Ha mostrado usted reiteradamente su preocupación por la baja calidad de mucho de lo que se publica…

Cuando me dicen que nunca se han vendido y han circulado tantos libros como en la actualidad me gusta matizar que la cuestión no es de cantidad, sino de calidad. Es mentira y una inaceptable arrogancia presuponer que la gente no va a comprender textos complejos. Si crees y respetas la inteligencia del otro, ese otro va a responder con inteligencia. Hay la idea de que las humanidades, por ejemplo, no interesan, que son superfluas. Es falso. Absolutamente falso. Lo que ocurre es que quienes nos dirigen, quienes dirigen todo esto, prefieren una sociedad que no piense; que actúe de forma mecánica. Prefieren que le tengamos miedo al conocimiento.

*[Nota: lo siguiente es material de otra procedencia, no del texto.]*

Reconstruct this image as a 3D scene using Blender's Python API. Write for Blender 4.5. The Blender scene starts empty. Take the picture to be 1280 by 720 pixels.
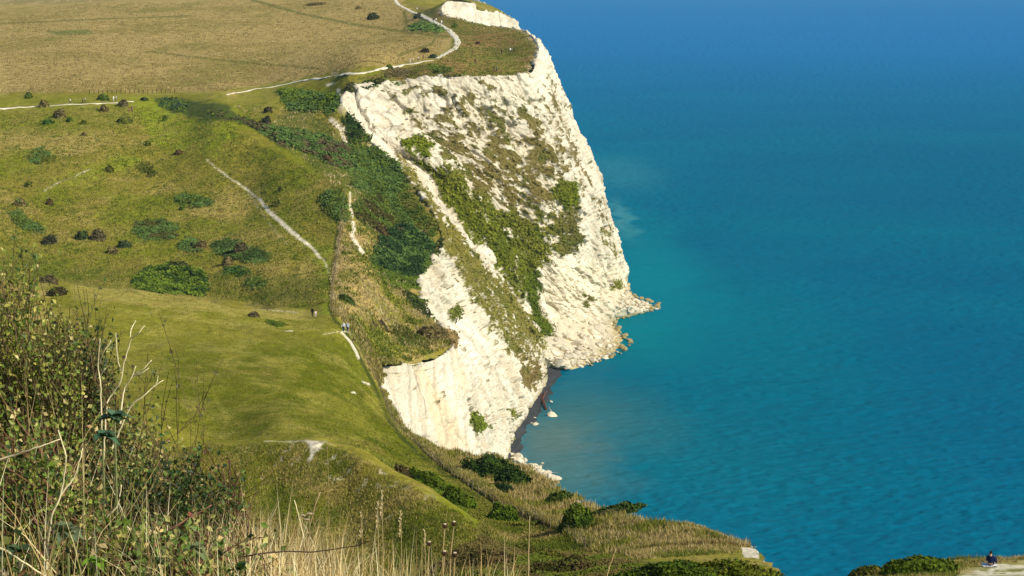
import bpy, math, random
import numpy as np
from mathutils import Vector
from mathutils.bvhtree import BVHTree

random.seed(7)
RNG = np.random.default_rng(7)
scene = bpy.context.scene
COL = scene.collection

# ------------------------------------------------------------------ camera frame
F = 2770.0                      # focal length in pixels of a 1280 wide picture
H = 110.0                       # eye height above the sea
PITCH = math.atan(400.0 / F)
CP, SP = math.cos(PITCH), math.sin(PITCH)

def slope_of_v(v):              # (H - z) / y for picture row v
    b = (360.0 - np.asarray(v, float)) / F
    return (SP - b * CP) / (CP + b * SP)

def v_of_slope(s):
    s = np.asarray(s, float)
    b = (SP - s * CP) / (CP + s * SP)
    return 360.0 - b * F

def unp(u, v, y):
    b = (360.0 - v) / F
    dy = CP + b * SP
    t = y / dy
    return np.array([(u - 640.0) / F * t, y, H + (b * CP - SP) * t])

def sea_at(u, v, z=0.0):
    return unp(u, v, (H - z) / float(slope_of_v(v)))

def proj(x, y, z):
    d = y * CP - (z - H) * SP
    h = y * SP + (z - H) * CP
    return 640.0 + F * x / d, 360.0 - F * h / d

# ------------------------------------------------------------------ noise
def _hash(ix, iy, iz, seed):
    h = (ix.astype(np.uint32) * np.uint32(374761393) + iy.astype(np.uint32) * np.uint32(668265263)
         + iz.astype(np.uint32) * np.uint32(2147483647) + np.uint32((seed * 974711) & 0xffffffff))
    h = (h ^ (h >> np.uint32(13))) * np.uint32(1274126177)
    h = (h ^ (h >> np.uint32(16))) * np.uint32(2246822519)
    h = h ^ (h >> np.uint32(15))
    return h.astype(np.float64) / 4294967295.0

def n2(x, y, seed=0):
    x = np.asarray(x, float); y = np.asarray(y, float)
    fx = np.floor(x); fy = np.floor(y)
    ix = fx.astype(np.int64); iy = fy.astype(np.int64)
    tx = x - fx; ty = y - fy
    tx = tx * tx * (3 - 2 * tx); ty = ty * ty * (3 - 2 * ty)
    z = np.zeros_like(ix)
    a = _hash(ix, iy, z, seed); b = _hash(ix + 1, iy, z, seed)
    c = _hash(ix, iy + 1, z, seed); d = _hash(ix + 1, iy + 1, z, seed)
    return (a + (b - a) * tx) * (1 - ty) + (c + (d - c) * tx) * ty

def fbm2(x, y, octv=4, seed=0, gain=0.5):
    s = 0.0; a = 1.0; t = 0.0
    for k in range(octv):
        s = s + a * n2(x * 2.03 ** k + 17.3 * k, y * 2.03 ** k - 9.1 * k, seed + k); t += a; a *= gain
    return s / t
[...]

Como también he apuntado alguna vez, lamentablemente el modelo intelectual vigente se concreta en el catecismo. Es decir, una pregunta a la que sigue una respuesta. No hay reflexión; no hay pensamiento. O acaso sí lo hay, pero parece que interesa que no lo haya. La historia nos confirma que cualquier gobierno prefiere un pueblo estúpido a uno inteligente. Es obvio que es más difícil gobernar a un pueblo que lee y cuestione las cosas. He contado el caso dramático de la tiranía de los jemeres rojos en la que se asesinó a toda persona con gafas porque pensaban que leer desgasta los ojos y aquel que precisaba lentes era un lector, una persona que pensaba, que quería aprender, y a la que, en consecuencia, había que aniquilar.

¿Por eso defiende como clave la figura del maestro?

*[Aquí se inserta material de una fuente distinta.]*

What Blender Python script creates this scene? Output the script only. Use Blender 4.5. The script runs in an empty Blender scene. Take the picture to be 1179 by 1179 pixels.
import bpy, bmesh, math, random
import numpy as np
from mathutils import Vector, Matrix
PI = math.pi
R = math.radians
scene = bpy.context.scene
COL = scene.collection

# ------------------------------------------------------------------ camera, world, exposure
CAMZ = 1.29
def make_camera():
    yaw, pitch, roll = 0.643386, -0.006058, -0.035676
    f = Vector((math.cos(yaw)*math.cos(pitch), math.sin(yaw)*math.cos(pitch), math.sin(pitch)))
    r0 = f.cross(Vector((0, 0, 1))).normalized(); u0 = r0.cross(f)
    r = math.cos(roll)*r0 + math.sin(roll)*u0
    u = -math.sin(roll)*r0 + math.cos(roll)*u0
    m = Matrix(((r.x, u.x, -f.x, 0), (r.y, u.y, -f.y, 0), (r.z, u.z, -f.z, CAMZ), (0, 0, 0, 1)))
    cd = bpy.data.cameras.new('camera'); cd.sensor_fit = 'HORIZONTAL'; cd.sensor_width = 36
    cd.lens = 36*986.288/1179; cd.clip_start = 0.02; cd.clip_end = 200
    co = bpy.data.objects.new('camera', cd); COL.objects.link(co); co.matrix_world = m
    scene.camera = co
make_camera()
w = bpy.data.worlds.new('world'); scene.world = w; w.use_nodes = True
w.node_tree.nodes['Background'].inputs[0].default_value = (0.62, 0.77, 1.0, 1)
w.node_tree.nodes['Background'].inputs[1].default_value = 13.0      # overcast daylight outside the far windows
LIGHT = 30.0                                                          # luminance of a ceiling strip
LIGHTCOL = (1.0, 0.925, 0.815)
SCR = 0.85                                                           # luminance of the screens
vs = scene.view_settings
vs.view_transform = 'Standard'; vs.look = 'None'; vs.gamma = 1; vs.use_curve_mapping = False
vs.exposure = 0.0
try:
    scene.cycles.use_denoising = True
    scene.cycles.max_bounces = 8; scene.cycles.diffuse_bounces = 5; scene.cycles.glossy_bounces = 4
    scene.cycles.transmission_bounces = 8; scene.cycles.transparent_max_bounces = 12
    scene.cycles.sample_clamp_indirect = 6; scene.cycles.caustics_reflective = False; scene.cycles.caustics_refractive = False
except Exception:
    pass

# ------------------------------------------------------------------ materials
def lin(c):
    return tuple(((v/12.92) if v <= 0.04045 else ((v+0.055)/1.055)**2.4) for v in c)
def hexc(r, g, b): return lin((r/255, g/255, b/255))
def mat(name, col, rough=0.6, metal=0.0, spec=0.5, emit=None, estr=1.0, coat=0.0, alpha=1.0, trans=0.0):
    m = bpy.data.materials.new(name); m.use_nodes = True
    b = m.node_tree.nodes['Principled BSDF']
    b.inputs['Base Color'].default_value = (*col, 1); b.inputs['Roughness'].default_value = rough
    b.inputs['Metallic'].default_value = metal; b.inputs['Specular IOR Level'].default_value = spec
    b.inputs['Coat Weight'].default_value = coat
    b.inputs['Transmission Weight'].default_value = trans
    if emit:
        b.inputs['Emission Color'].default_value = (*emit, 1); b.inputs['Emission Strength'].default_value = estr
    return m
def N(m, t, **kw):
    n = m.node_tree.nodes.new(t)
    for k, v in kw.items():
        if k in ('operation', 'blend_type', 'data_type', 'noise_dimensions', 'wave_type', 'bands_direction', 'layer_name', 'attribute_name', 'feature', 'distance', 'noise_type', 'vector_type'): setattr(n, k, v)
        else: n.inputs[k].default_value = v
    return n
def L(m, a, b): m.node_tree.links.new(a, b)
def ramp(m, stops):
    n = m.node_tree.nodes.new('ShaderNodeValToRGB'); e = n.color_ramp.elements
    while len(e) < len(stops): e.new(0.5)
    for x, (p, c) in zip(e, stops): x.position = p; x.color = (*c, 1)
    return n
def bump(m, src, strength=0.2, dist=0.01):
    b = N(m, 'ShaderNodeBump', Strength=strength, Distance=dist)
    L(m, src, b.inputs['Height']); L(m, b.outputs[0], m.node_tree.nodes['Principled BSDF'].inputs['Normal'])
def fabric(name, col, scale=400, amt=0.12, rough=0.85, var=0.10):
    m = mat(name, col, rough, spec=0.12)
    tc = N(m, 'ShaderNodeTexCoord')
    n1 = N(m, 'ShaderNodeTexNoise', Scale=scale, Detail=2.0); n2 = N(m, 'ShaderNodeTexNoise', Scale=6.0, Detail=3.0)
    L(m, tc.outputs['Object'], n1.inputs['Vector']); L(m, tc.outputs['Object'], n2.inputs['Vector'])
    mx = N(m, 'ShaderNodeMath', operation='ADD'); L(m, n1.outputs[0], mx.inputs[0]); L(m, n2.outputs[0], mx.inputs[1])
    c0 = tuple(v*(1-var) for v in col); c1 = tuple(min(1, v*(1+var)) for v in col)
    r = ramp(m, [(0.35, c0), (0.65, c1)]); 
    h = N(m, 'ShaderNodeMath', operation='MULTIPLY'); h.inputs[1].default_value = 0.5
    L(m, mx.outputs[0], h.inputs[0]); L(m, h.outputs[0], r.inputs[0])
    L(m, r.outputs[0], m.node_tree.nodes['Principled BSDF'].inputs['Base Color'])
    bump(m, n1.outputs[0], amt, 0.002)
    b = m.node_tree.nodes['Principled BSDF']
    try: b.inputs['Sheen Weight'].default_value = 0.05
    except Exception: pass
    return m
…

Ellos son los héroes de hoy. Nuestra esperanza. Como los son los libreros y los bibliotecarios. Como son los traductores que ponen a nuestro alcance y nos permiten comprender todo el conocimiento, toda la literatura universal.

Y el poder de la palabra…

Un verdadero conocimiento del mundo solo puede pasar por las palabras. Creo en el poder de la palabra para dar coherencia al mundo. Es imprescindible confiar en que podemos llegar a un entendimiento del mundo mediante el lenguaje. La palabra es esencial porque nos permite transmitir que somos los únicos seres que saben, que son conscientes de que existen. Esa toma de conciencia está en la base, al tiempo, de nuestra felicidad y de nuestra miseria.

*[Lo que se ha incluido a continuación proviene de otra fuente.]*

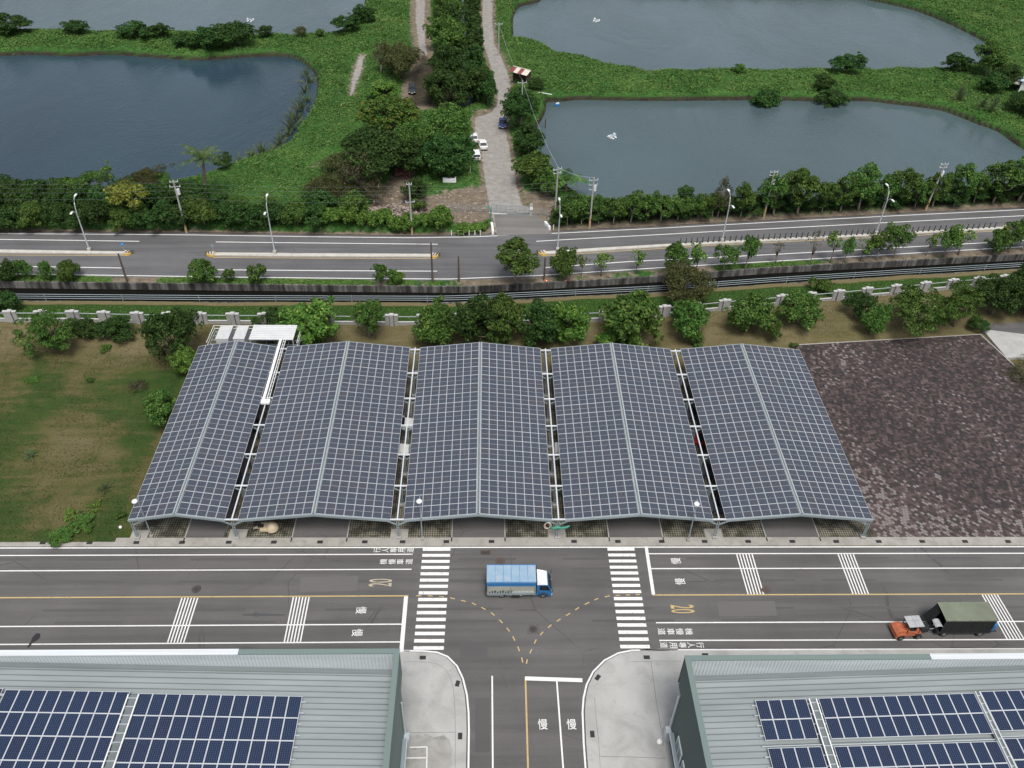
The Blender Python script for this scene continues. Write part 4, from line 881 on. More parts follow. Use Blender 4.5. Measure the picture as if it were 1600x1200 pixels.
plant('palm', 332, 318, 8.6, 9.0, 'palm_tree', 'ragged palm with drooping fronds at the pond corner', 'palm', k=0)
for i, (px, py, s) in enumerate(((425, 338, 4.6), (470, 345, 4.2))): plant('banana', px, py, s, s*1.0, 'banana_plant', ['pale banana plant behind the second street lamp from the left', 'banana plant right of the second street lamp from the left'][i], 'plant', 'banana plants by the highway')
# low hedge by the rubble yard
row(['hedge'], [(523, 357, 4.2, 2.6), (548, 358, 4.4, 3.2), (575, 360, 4.0, 2.6), (600, 359, 4.2, 2.8), (622, 363, 3.6, 3.2), (640, 361, 3.6, 2.6), (664, 361, 3.6, 2.8), (690, 361, 4.8, 4.0), (505, 356, 4.2, 3.0)],
    'hedge_bush', 'low bright green bush in the hedge before the rubble yard, {n} from the left', 'bush', 'hedge before the rubble yard')
row(['hedge'], [(725, 362, 3.4, 1.3), (745, 361, 3.4, 1.2), (757, 356, 2.4, 1.2)], 'weed_clump', 'scruffy weed clump behind the white bollards, {n} from the left', 'weeds', 'weeds beside the gate')
# ---- roadside row, right of the gate
Rr = [(886, 354, 4.6, 5.8), (908, 353, 4.8, 5.6), (893, 350, 4.5, 5.5, 'bush_dark'), (934, 352, 4.0, 5.4), (958, 351, 5.0, 5.6), (985, 350, 5.6, 6.2), (1010, 348, 4.8, 5.6), (1032, 347, 5.8, 5.6), (1058, 346, 5.2, 4.8), (1066, 330, 3.0, 5.0, 'column'), (1090, 343, 3.8, 4.6), (1112, 342, 4.2, 5.2), (1120, 341, 4.6, 8.2, 'brown'), (1156, 341, 4.6, 7.0, 'tall'),
      (1208, 338, 6.0, 8.2, 'tall'), (1245, 336, 8.2, 9.6, 'tall'), (1283, 334, 4.4, 6.0), (1312, 332, 5.4, 7.4, 'tall'), (1340, 330, 7.0, 8.8, 'tall'), (1378, 328, 5.2, 6.8), (1402, 327, 6.4, 8.4, 'tall'), (1428, 326, 4.6, 5.6), (1456, 325, 5.0, 7.0, 'tall'), (1490, 322, 5.8, 8.2, 'tall'), (1520, 320, 5.2, 6.4), (1550, 319, 7.6, 8.8, 'tall'), (1590, 316, 8.2, 9.4, 'tall'), (1630, 315, 8.2, 9.4, 'tall'), (1672, 313, 8, 9, 'tall')]
row(['roadside'], Rr, 'roadside_tree', lambda k: DESC[k] + ' tree beside the right pond, {n} from the left in its row', 'tree', 'tree row beside the right pond')
U = []
for i, px in enumerate(np.arange(878, 1665, 27)): U.append((float(px), float(np.interp(px, [878, 1040, 1200, 1400, 1665], [349, 341, 333, 323, 311]))-1, 5.8, random.uniform(2.0, 2.9)))
row(['scrub'], U, 'understorey_shrub', 'dark shrub under the trees by the right pond, {n} from the left', 'shrub', 'undergrowth shrubs by the right pond')
# ---- the wooded middle between the two gravel tracks and the ponds
MIDT = [('flame', 610, 215, 15.0, 8.0, 'broad tree with orange blossom above the parked dark car'), ('big_mid', 700, 236, 11.5, 8.0, 'green feathery tree left of the gravel junction'), ('big', 703, 277, 11.5, 8.0, 'large dark tree overhanging the white cars'), ('big', 590, 292, 14.0, 9.5, 'large dark tree left of the rubble yard'),
        ('big_mid', 637, 258, 10, 7.0, 'bright feathery tree between the two largest dark trees'), ('brown', 556, 312, 9.5, 8.5, 'brownish half bare tree beside the rubble yard'), ('big', 640, 276, 9, 7.5, 'dark tree just above the rubble heap'), ('olive', 628, 122, 12.5, 7.8, 'olive brown tree left of the muddy track'), ('brown', 596, 120, 7.0, 7.5, 'bare purplish tree beside the olive brown tree'),
        ('bush_bright', 602, 160, 8.0, 3.6, 'light green bush left of the dark parked car'), ('bush_dark', 575, 250, 9.0, 5.5, 'dark bush at the foot of the orange flowering tree'), ('olive', 545, 275, 9.0, 4.2, 'low feathery tree on the grassy bank by the footpath'), ('bush_dark', 648, 315, 5.0, 4.2, 'dark bush behind the white topped post in the rubble yard'), ('small', 655, 330, 3.0, 2.4, 'small bush beside the white topped post'), ('olive', 525, 322, 9.0, 5.0, 'olive green tree above the hedge'), ('olive', 500, 310, 6.5, 3.4, 'low olive shrub in the grass above the hedge'), ('brown', 585, 322, 6.0, 5.0, 'small brown tree at the corner of the rubble yard'),
        ('bush', 555, 345, 6.5, 4.2, 'green bush behind the hedge left of the rubble yard'), ('scrub', 505, 340, 7.5, 4.2, 'dense dark bush behind the banana plants')]
for k, x, y, wd_, h_, lb in MIDT: plant(k, x, y, wd_, h_, 'tree', lb, 'tree', 'trees between the ponds')
row(['big', 'bush', 'bush_dark'], [(706, 166, 12.5, 10.0, 'big'), (700, 132, 10.0, 9.0, 'big'), (703, 105, 9.5, 8.5, 'bush'), (704, 82, 9.0, 8.0, 'bush'), (702, 60, 9.0, 7.5, 'bush_dark'), (701, 42, 9.5, 7.5, 'bush'), (700, 24, 9.0, 7.0, 'bush_dark'), (699, 9, 9, 7, 'bush'), (697, -6, 10, 7, 'bush_dark'), (686, 150, 7, 5, 'bush_dark')],
    'ditch_tree', lambda k: DESC[k] + ' tree in the line left of the drainage ditch, {n} from the left', 'tree', 'trees left of the ditch')
row(['column'], [(762, 166, 6.0, 7.0, 'bush_dark'), (747, 164, 4.6, 9.0), (740, 150, 4.4, 9.0), (743, 130, 4.2, 9.0), (742, 112, 4.2, 8.5), (741, 95, 4.2, 8.5), (740, 78, 4.2, 8.0), (739, 62, 4.4, 8.0), (739, 47, 4.4, 8.0), (739, 32, 4.6, 8), (739, 18, 4.6, 8), (739, 4, 4.6, 8), (739, -10, 5, 8), (757, 148, 5.2, 5.5, 'bush')],
    'hedge_tree', lambda k: DESC[k] + ' tree between ditch and gravel track, {n} from the left', 'tree', 'trees right of the ditch')
for k, x, y, wd_, h_, lb in [('big', 813, 204, 9.0, 7.5, 'dark tree behind the blue parked car'), ('bush_dark', 826, 245, 7.5, 5.5, 'dark bush on the bank between gravel drive and right pond'), ('bush', 833, 292, 8.0, 5.5, 'bushy green tree left of the wide banana palm'), ('bush', 852, 302, 6.0, 4.6, 'green bush against the concrete utility pole by the gate'), ('bush_bright', 808, 150, 3.6, 2.4, 'small yellow green bush below the red roofed shed'), ('bush_dark', 838, 146, 4.6, 2.6, 'dark bush right of the red roofed shed'), ('bush_dark', 820, 175, 6.0, 4.0, 'dark bush along the pole line beside the gravel track')]:
    plant(k, x, y, wd_, h_, 'bank_tree', lb, 'tree', 'trees on the bank right of the gravel drive')
plant('banana', 884, 304, 7.6, 5.8, 'banana_plant', 'wide banana palm beside the concrete utility pole', 'plant', 'banana plants by the highway', k=0)
# pond bank bushes
row([], [(22, 56, 11.0, 4.0, 'bush_dark'), (120, 60, 7, 3.0, 'scrub'), (215, 66, 10, 3.6, 'scrub'), (310, 80, 8, 3.4, 'scrub'), (330, 82, 9.0, 5.0, 'scrub'), (352, 80, 9.0, 5.4, 'bush_dark'), (375, 76, 8, 5.6, 'scrub'), (290, 76, 7, 2.8, 'scrub'), (250, 66, 7.5, 3.2, 'scrub'), (470, 62, 4, 2.4, 'olive'), (502, 62, 3.4, 2.0, 'small'), (541, 56, 8.0, 4.2, 'bush_dark'), (570, 40, 7.0, 4.6, 'bush_dark'), (415, 62, 5, 2.6, 'scrub')],
    'bank_bush', lambda k: DESC[k] + ' bush on the bank between the two left ponds, {n} from the left', 'bush', 'bushes on the left bank')
row([], [(1196, 156, 7.6, 4.4, 'bush_dark'), (1300, 156, 8.2, 4.2, 'scrub'), (1320, 120, 8.0, 4.6, 'bush_dark'), (1285, 146, 6, 3.2, 'scrub'), (1152, 120, 4, 1.8, 'small'), (1490, 116, 7.5, 4.2, 'bush_dark'), (1538, 126, 9.0, 8.5, 'tall'), (1560, 138, 9.5, 5.5, 'big'), (1545, 150, 7, 4.5, 'bush_dark'), (1590, 180, 8, 4.5, 'big'), (1620, 190, 9, 5.5, 'big')],
    'bank_bush', lambda k: DESC[k] + ' bush on the bank between the two right ponds, {n} from the left', 'bush', 'bushes on the right bank')
for i, (px, py) in enumerate(((1494, 165), (1530, 178), (1546, 182), (1585, 168))): plant('reed', px, py, 4.0, 4.2, 'reed_clump', 'pale reed clump on the right bank, %s from the left' % ordinal(i+1), 'reeds', 'reeds on the right bank')
row(['reed'], [(478, 112, 4, 3.4), (482, 124, 4.5, 3.8), (476, 138, 4.5, 4.2), (479, 152, 4.5, 4), (470, 165, 5.5, 4.6), (462, 180, 5.5, 4.6), (455, 194, 6, 4.8), (447, 207, 5.5, 4.2), (437, 220, 5, 3.8), (425, 232, 5, 3.6), (410, 241, 4.5, 3.4), (394, 248, 4.5, 3), (375, 254, 4, 2.8)],
    'reed_clump', 'pale reed clump in the left pond shallows, {n} from the left', 'reeds', 'reeds in the left pond')
# creeping weeds over the kerb at the bottom of the lawn
row([], [(90, 847, 2.2, 0.8, 'small'), (101, 838, 2.6, 0.7, 'small'), (122, 822, 3.0, 0.7, 'small'), (138, 824, 1.9, 0.6, 'small'), (112, 808, 2.4, 0.4, 'thin'), (147, 794, 1.8, 0.5, 'thin'), (142, 806, 2.0, 0.4, 'thin')], 'weed_clump', 'sprawling green weed clump by the lawn kerb, {n} from the left', 'weeds', 'weeds at the lawn edge')
row([], [(50, 596, 1.8, 0.5, 'small'), (140, 596, 1.2, 0.6, 'small'), (48, 712, 2.0, 0.9, 'reed'), (165, 765, 2.0, 0.9, 'reed'), (190, 808, 1.2, 0.7, 'small'), (165, 548, 1.8, 0.7, 'small'), (215, 606, 3.4, 1.0, 'brown')], 'weed_clump', 'small weed tuft standing out on the brown lawn, {n} from the left', 'weeds', 'weeds on the lawn')
row([], [(1090, 545, 1.6, 0.9, 'small'), (1240, 541, 1.2, 0.6, 'small'), (1527, 512, 3.6, 1.6, 'scrub'), (1603, 590, 6.5, 1.2, 'brown')], 'weed_clump', 'weed clump on the dry slope above the brick plaza, {n} from the left', 'weeds', 'weeds on the dry slope')

# ---- ground cover nobody could count
rs = np.random.RandomState(3)
def cover(name, n, pick, size, mat, label=None, up=1.0):
    x, y, z, keep = pick(n); x, y, z = x[keep], y[keep], z[keep]; m = len(x)
    N = rs.randn(m, 3)*0.75; N[:, 2] = np.abs(N[:, 2])+up
    P = np.column_stack([x, y, z]); sz = (size(x, y) if callable(size) else np.full(m, size))[:, None]
    o = put(name, quads(name, leaf_quads(rs, P, N, sz, 0.75), mat)); tag(o, label, None, None, 'stuff'); return o
def bilin(A, fi, fj):
    i, j = fi.astype(int), fj.astype(int); a, b = fi-i, fj-j; i1, j1 = np.minimum(i+1, A.shape[0]-1), np.minimum(j+1, A.shape[1]-1)
    return A[i, j]*(1-a)*(1-b)+A[i1, j]*a*(1-b)+A[i, j1]*(1-a)*b+A[i1, j1]*a*b
LX, LY, LZ_, LDP, LDD, LDI, LGR, LVG = LAND
def pick_land(n):
    fi = rs.rand(n)**0.95*(LX.shape[0]-1.001); fj = rs.rand(n)*(LX.shape[1]-1.001)
    v = bilin(LVG, fi, fj); x, y, z = bilin(LX, fi, fj), bilin(LY, fi, fj), bilin(LZ_, fi, fj); px = 800+FPX*(x*rgt[0]+y*rgt[1]-HC*rgt[2])/(x*fwd[0]+y*fwd[1]-HC*fwd[2])
    return x, y, z+0.05+0.45*v*rs.rand(n)*vnoise(x, y, 3.2), (rs.rand(n) < v*1.1) & (px > -80) & (px < 1680) & (y < 305)
cover('ground_cover', 1050000, pick_land, lambda x, y: (0.27+0.0012*(y-130))*(0.7+0.75*vnoise(x, y, 1.7)), 'leaf_cover')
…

También ha sido usted traductor. ¿Es la traducción otra forma de literatura?

Sí. No es un arte menor. Admiro a los traductores porque, además, nos acercan obras que sin ellos nos perderíamos. Borges dijo aquello de «el original era infiel a la traducción».

¿Con qué autores hispanos se queda?

Me propone usted un reto imposible, pues tendría que recorrer una biblioteca de 50.000 libros de los que la mitad son de escritores en lengua castellana. Pero aunque sea trivial voy a decir tres: Cervantes, San Juan de la Cruz y Jorge Luis Borges. Sin ellos, la literatura y el mundo serían más pobres.

La lectura está cambiando su soporte, ¿cómo cree que será el lector del futuro?

No pienso en la desaparición del libro impreso. El hecho de que el libro electrónico exista y crezca, no supone que el libro impreso desaparezca. Estoy convencido de que los libros en sus distintos soportes van a convivir. En su momento, con la aparición de la fotografía, se anunció la muerte de la pintura, y con la explosión del cine el fin del teatro. Afortunadamente nada de eso ha pasado. Cuando aparece una nueva tecnología se ve como una amenaza que va a matar a la precedente, cuando en realidad lo que hace es aprovechar para transformar y complementar su lenguaje.

Creo que el lector del futuro tendrá distintas opciones y eso es positivo, al margen de que, de rebote, hay gente que prácticamente no sabía que existía el libro impreso hasta que los agoreros han anunciado su muerte, un final que, estoy convencido, de que no se va a producir nunca.